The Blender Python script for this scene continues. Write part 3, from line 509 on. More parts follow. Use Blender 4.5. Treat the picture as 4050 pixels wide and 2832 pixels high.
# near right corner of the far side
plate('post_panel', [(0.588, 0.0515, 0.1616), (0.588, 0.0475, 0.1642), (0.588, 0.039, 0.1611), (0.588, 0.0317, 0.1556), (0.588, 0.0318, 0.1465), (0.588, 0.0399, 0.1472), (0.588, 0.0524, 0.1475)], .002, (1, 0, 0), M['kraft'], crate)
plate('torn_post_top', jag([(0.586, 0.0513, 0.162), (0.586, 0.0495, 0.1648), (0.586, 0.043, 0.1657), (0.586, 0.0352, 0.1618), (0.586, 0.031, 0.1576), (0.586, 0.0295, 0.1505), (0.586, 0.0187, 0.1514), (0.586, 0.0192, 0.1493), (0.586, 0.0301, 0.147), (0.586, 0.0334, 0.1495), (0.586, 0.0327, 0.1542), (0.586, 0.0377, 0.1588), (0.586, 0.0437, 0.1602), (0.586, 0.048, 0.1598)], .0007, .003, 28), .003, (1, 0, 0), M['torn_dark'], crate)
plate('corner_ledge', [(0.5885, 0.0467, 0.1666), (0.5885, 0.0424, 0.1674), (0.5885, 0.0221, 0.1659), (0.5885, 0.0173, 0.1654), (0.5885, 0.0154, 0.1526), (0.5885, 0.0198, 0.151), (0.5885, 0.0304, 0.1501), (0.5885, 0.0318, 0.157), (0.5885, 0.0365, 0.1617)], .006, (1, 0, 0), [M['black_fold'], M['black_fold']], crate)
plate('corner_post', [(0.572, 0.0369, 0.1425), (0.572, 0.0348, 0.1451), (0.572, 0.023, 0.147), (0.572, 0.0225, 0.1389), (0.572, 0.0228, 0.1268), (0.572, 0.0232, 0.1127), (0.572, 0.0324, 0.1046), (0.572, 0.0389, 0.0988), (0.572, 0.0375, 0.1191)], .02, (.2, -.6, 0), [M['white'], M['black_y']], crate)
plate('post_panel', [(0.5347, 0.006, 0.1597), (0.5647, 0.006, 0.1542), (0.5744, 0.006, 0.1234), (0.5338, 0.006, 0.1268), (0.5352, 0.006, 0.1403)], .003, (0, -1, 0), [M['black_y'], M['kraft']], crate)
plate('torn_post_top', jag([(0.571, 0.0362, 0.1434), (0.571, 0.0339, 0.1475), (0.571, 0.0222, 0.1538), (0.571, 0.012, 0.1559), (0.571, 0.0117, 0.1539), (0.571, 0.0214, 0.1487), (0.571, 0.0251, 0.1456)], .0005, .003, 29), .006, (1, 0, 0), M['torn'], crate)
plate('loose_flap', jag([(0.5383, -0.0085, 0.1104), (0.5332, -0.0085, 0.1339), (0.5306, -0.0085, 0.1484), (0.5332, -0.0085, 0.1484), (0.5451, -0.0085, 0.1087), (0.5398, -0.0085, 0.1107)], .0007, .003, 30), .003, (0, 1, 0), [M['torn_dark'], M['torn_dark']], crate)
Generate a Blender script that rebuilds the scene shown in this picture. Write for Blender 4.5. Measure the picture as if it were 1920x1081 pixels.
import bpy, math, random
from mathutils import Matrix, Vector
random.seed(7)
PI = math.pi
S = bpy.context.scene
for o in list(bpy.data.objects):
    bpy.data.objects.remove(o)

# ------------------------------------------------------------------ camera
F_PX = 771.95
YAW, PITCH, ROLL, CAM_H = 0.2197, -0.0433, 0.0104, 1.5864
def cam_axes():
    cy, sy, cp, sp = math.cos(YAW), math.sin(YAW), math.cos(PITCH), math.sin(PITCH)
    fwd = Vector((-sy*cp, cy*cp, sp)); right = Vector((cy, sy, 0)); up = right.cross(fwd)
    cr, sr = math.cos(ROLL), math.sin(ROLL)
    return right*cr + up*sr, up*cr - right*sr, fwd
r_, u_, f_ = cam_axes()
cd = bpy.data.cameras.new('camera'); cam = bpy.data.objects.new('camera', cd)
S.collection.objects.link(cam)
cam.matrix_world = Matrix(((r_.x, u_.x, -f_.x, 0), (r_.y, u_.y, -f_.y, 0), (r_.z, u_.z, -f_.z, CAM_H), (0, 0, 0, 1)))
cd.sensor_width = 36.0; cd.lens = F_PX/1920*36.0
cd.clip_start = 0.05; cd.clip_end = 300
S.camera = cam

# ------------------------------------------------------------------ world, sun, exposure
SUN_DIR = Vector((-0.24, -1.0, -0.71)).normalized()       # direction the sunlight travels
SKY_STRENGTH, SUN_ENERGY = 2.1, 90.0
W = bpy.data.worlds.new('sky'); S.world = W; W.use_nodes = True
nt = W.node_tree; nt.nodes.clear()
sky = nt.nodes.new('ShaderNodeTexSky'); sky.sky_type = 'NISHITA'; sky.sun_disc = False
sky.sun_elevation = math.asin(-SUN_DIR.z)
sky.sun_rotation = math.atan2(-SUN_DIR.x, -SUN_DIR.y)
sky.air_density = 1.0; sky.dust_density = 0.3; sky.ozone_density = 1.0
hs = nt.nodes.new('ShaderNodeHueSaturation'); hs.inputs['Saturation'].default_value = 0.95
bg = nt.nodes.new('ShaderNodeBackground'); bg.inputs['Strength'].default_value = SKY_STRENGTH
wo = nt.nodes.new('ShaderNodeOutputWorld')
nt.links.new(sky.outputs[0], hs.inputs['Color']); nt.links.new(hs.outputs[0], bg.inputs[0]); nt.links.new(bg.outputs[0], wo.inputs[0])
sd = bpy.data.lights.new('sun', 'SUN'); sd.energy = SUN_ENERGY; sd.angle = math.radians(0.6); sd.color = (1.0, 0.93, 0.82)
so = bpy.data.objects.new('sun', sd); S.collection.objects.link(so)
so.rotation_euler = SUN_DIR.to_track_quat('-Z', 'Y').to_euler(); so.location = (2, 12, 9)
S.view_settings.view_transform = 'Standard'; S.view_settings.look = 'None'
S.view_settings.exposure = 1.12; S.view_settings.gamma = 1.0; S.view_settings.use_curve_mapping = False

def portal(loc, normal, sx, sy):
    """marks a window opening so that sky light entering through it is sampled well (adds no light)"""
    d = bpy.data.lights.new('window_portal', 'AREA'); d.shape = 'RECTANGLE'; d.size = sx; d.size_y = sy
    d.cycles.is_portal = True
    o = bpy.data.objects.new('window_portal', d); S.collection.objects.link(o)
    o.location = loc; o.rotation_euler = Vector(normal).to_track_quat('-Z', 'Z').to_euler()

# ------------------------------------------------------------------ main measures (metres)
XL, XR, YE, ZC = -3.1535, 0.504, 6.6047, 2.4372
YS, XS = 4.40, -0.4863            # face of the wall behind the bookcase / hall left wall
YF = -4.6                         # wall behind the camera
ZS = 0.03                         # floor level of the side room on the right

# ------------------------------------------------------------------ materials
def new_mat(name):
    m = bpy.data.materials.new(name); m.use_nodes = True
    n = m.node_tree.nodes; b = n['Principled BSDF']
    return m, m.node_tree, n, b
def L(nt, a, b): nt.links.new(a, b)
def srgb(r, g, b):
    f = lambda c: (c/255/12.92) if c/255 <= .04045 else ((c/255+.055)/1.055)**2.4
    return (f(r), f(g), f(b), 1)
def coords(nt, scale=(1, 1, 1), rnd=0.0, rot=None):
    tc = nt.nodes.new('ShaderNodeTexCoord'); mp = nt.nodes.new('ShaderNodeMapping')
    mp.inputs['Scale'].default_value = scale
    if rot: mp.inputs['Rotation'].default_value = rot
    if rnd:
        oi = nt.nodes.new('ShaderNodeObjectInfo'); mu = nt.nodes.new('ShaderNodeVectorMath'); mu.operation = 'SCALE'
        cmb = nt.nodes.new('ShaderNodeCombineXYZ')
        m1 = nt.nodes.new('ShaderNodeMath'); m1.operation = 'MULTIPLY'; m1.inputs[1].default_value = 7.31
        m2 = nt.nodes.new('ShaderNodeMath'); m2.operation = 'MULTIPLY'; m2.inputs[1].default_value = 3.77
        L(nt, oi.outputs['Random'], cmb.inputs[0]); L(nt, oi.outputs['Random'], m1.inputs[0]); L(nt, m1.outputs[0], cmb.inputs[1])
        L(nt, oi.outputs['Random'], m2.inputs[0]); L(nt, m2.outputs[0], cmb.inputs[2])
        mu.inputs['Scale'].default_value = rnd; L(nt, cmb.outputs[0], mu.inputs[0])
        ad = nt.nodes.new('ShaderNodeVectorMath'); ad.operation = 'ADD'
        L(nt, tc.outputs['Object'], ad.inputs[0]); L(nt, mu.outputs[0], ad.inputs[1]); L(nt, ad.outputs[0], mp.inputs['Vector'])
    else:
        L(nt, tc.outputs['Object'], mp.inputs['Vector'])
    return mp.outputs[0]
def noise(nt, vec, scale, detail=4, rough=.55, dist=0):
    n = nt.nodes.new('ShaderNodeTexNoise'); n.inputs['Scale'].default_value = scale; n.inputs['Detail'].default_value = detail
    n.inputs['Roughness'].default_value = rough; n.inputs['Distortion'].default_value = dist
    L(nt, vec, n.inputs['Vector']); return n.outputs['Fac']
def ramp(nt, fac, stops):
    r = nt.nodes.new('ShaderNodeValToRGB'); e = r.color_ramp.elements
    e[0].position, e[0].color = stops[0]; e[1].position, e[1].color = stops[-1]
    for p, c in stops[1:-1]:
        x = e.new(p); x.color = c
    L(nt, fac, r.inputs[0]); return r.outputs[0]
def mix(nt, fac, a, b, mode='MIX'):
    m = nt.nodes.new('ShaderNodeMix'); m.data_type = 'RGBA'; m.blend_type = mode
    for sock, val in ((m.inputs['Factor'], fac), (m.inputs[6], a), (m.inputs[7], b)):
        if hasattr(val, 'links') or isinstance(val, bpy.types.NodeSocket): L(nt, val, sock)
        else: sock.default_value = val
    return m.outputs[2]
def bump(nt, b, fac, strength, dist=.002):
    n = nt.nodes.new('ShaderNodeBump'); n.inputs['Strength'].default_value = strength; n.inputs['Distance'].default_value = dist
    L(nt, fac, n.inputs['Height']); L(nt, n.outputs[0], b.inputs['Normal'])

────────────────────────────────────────

__REQUIRED TASK__
From the records above, extract exactly and only the lines that begin at the line with "Generate a Blender" and stop after the line with "bpy.data.objects.remove(o)".

__RESULT FOR THIS TASK__
Generate a Blender script that rebuilds the scene shown in this picture. Write for Blender 4.5. Measure the picture as if it were 1920x1081 pixels.
import bpy, math, random
from mathutils import Matrix, Vector
random.seed(7)
PI = math.pi
S = bpy.context.scene
for o in list(bpy.data.objects):
    bpy.data.objects.remove(o)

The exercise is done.